Maryland Attorney General Anthony G. Brown filed an amicus brief in support of a lawsuit filed in the U.S. District Court for D.C. against Trump on Monday, becoming the 22nd state to join. The lawsuit was filed by D.C. Attorney General Brian Schwalb earlier this month. The suit declares the deployment of the National Guard without the District’s consent is “unlawful, unconstitutional and undemocratic.”

On Sept. 4, Trump ordered the National Guard to remain deployed in Washington until December. The original deployment began Aug. 24. Trump has made several comments about deploying the National Guard to Baltimore, with opposition from Gov. Wes Moore and Baltimore Mayor Brandon Scott.
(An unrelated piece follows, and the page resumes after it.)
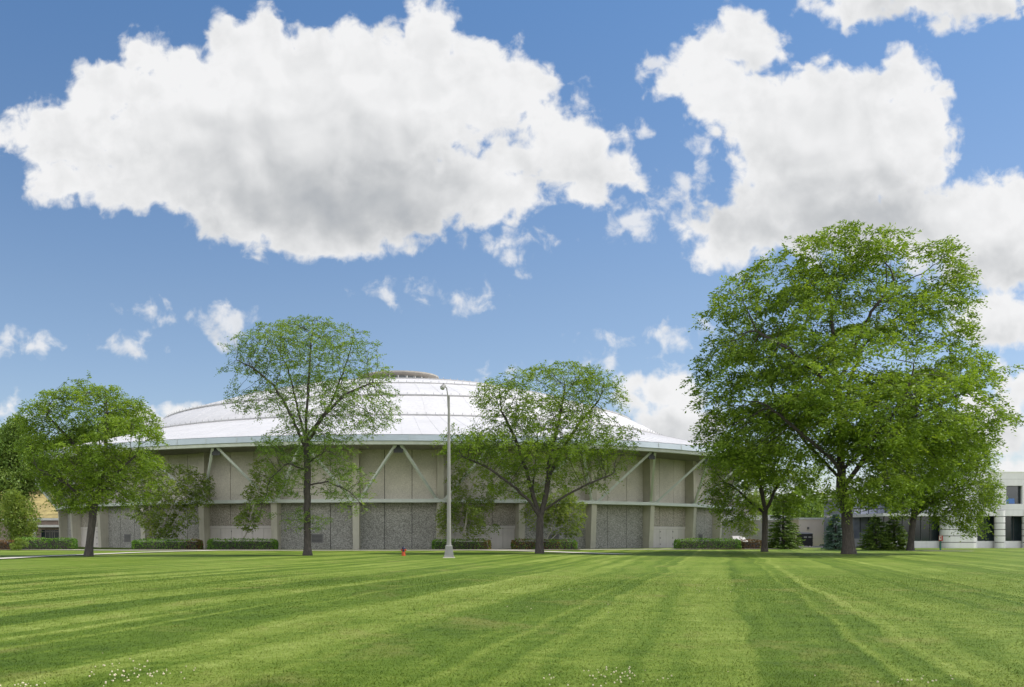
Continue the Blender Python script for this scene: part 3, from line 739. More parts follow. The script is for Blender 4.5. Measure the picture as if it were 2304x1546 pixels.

In the amicus brief filed by Brown, he said the use of military in domestic areas like the nation’s capital is unnecessary and unlawful while undermining the local jurisdictions they occupy.

“It is also inconsistent with one of our nation’s founding principles, namely that freedom depends on subordinating the military to civilian authority,” Brown said. “Indeed, from the birth of the republic, our leaders recognized that standing armies represent an inherent threat to liberty and, in peacetime, must not be deployed without the consent of the local populace.”

Brown and the coalition of other attorneys general listed four specific reasons they are opposing the National Guard being deployed in Washington:

—Using the military for local law enforcement, as the President has done in the District, upsets the careful balance between civilian and military authority set forth in the Constitution.

 

—The deployment of National Guard troops infringes on the police powers reserved to States and localities. The Constitution establishes a federal government of limited, enumerated powers — general police power is not among them.

—National Guard troops are not prepared to engage in civilian law enforcement, lacking training in criminal procedure, civil rights, criminal investigation, and de-escalation. This introduces complications and dangers to both the public and the troops engaging with them.

—States need the National Guard to be available for vital natural disaster and security functions.

Brown joined attorneys general from California, Arizona, Colorado, Connecticut, Delaware, Hawaii, Illinois, Maine, Massachusetts, Michigan, Minnesota, Nevada, New Jersey, New Mexico, New York, North Carolina, Oregon, Rhode Island, Vermont, Washington and Wisconsin in the lawsuit.